By Mona Sakr

Antle, Corness & Droumeva (2009) consider the importance of embodied metaphors in user interface design.

An embodied metaphor links elements of an embodied schema to an abstract concept. For example, we use verticality to talk about hierarchy (‘going up the career ladder’) and proximity to talk about relationships (‘they’re so close!’).

How can these types of metaphor aid the development of intuitive interfaces i.e. interfaces that offer immediate success and do what you expect them to. Antle et al. predicted that interaction in a digital environment was better supported when the body was used to control output, rather than a particular input device, and when the the link between whole-body movement and output relies on typical embodied metaphors.
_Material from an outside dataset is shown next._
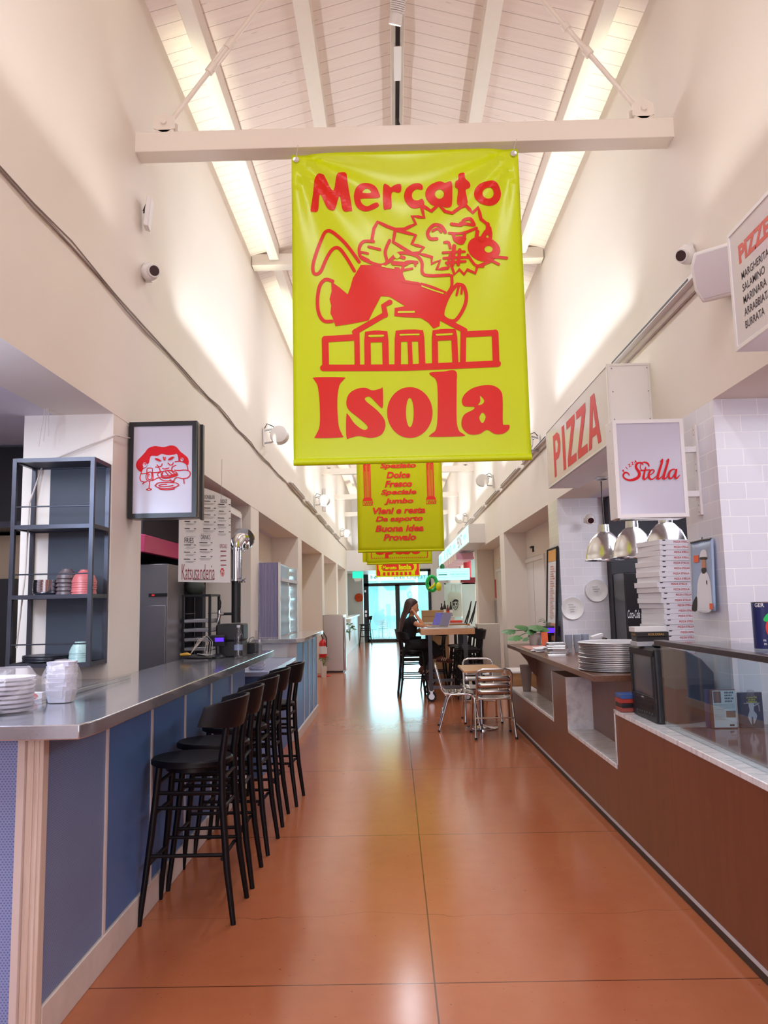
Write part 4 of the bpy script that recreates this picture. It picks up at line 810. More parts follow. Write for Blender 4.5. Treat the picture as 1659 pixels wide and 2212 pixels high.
b = MB(); b.box(1.60, 5.004, .445, 1.64, 8.85, .96); b.build('back_board', M['brown'], t, smooth=False)
b = MB(); b.box(1.60, 5.01, .70, 1.70, 5.16, .96); b.build('bracket', M['brown'], t)
b = MB(); b.prism([(1.28, 5.02), (1.95, 5.02), (2.1, 5.3), (2.1, 8.84), (1.28, 8.84)], (0, 0, .96), (1, 0, 0), (0, 1, 0), (0, 0, .04)); b.build('wooden_top', M['browntop'], t, bevel=.003)
b = MB(); b.prism([(1.62, .60), (1.62, .96), (1.30, .96), (1.42, .9), (1.5, .8), (1.54, .7)], (0, 8.84, 0), (1, 0, 0), (0, 0, 1), (0, -.06, 0)); b.build('curved_bracket', M['brown'], t)
# display case
t = thing('glass_display_case', 'glass display case with dark top edge on the marble counter at right', 'display case', (1.7, 3.3, .79))
MB().box(1.468, 1.9, .792, 1.476, 4.28, 1.235).build('front_pane', M['glass'], t); MB().box(1.476, 4.272, .792, 1.84, 4.28, 1.235).build('end_pane', M['glass'], t); MB().box(1.75, 3.96, .80, 2.6, 3.966, 1.23).build('inner_pane', M['glass'], t)
b = MB(); b.box(1.44, 1.9, 1.235, 1.50, 4.30, 1.262); b.build('top_rail', mat('dark_bronze', '#3a3032', .3), t, bevel=.002); MB().box(1.50, 1.9, 1.24, 1.86, 4.25, 1.25).build('top_glass', M['glass'], t)
b = MB(); b.box(1.86, 1.9, .76, 2.6, 4.25, .8); b.box(1.52, 1.9, .79, 1.86, 4.2, .8); b.build('case_floor', mat('dark_glossy_base', '#7d6a68', .08), t, smooth=False)
b = MB()
for (x, y, z) in ((1.60, 3.72, .84), (1.80, 3.96, 1.0)): b.lathe([(.0, -.022), (.016, -.018), (.018, -.006), (.012, .0), (.018, .006), (.016, .018), (0, .022)], (x, y - .0, z), 12)
b.build('glass_clip', M['acr'], t)
# television
t = thing('television', 'old black box television standing on the marble counter', 'television', (1.65, 4.6, .79))
b = MB(); xs0 = 1.462
prof = [(.0, 0, .435, .795, 1.205), (.015, -.004, .44, .79, 1.21), (.10, 0, .435, .79, 1.21), (.19, .012, .42, .795, 1.19), (.29, .06, .37, .80, 1.14), (.37, .1, .33, .81, 1.06)]
vs = []; fs = []
for d, a0, a1, zl, zh in prof:
    x = xs0 + d; ya, yb = 4.37 + a0, 4.37 + a1; vs += [(x, ya, zl), (x, yb, zl), (x, yb, zh), (x, ya, zh)]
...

To explore this, they looked at adults in an auditory environment in which whole body movements could be used to control pitch and volume. Rather than tell participants what types of movement would control sound, they observed how long participants took to determine the link between input and output. When this was done quickly, they recognised the interaction as ‘intuitive’. As predicted, common embodied metaphors (e.g. volume being related to up/down movements) helped participants to interact with the digital environment in a more intuitive way.

In conclusion, the researchers suggested that this highlighted the importance of ‘leveraging embodied metaphors in design’ (p. 252).

Antle, A. N., Corness, G., & Droumeva, M. (2009). Human-computer-intuition? Exploring the cognitive basis for intuition in embodied interaction. International Journal of Arts and Technology, 2(3), 235-254.